[Task to carry out]
Report all lines holding "from".

[Recorded data]

☆ ☆ ☆ ☆

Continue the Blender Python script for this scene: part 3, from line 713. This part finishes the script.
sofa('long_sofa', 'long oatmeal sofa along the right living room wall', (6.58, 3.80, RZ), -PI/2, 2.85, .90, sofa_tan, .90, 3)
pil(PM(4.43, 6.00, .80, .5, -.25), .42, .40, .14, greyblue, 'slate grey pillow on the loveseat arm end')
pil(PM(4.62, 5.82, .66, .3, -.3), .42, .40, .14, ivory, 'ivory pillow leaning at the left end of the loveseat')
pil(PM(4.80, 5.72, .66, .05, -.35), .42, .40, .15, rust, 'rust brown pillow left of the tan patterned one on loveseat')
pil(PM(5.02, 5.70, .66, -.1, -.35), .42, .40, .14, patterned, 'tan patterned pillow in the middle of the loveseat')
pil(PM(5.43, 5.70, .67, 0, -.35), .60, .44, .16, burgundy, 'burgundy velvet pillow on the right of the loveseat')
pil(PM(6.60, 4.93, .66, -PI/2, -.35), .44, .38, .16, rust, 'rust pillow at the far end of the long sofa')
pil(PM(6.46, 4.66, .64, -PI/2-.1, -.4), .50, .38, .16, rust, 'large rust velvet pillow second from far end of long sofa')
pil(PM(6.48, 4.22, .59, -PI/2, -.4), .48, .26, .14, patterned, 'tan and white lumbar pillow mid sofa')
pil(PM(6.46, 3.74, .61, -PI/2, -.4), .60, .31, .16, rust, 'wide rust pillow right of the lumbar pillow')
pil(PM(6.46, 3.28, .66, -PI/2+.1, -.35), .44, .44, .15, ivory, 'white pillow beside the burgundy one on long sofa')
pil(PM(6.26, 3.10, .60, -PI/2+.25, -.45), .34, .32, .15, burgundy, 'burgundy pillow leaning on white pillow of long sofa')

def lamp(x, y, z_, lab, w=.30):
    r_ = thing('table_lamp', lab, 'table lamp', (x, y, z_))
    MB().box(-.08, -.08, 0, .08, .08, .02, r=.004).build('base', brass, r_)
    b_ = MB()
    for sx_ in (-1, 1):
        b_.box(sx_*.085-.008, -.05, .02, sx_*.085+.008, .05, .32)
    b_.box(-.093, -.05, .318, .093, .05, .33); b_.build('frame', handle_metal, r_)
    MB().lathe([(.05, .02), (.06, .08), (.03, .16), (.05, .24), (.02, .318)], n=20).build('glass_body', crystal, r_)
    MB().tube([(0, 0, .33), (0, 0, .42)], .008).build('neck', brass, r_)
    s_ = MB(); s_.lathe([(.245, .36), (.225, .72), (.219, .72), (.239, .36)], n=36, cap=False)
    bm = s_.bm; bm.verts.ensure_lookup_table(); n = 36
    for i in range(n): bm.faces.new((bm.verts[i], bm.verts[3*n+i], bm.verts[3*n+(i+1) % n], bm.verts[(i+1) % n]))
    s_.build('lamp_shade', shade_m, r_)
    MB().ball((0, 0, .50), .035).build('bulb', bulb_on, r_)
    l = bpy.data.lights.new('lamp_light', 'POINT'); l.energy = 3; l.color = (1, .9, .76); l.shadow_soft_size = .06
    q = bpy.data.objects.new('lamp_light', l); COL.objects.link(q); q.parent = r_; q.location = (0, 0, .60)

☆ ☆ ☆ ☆

[Problem solution]
Continue the Blender Python script for this scene: part 3, from line 713. This part finishes the script.
pil(PM(6.46, 4.66, .64, -PI/2-.1, -.4), .50, .38, .16, rust, 'large rust velvet pillow second from far end of long sofa')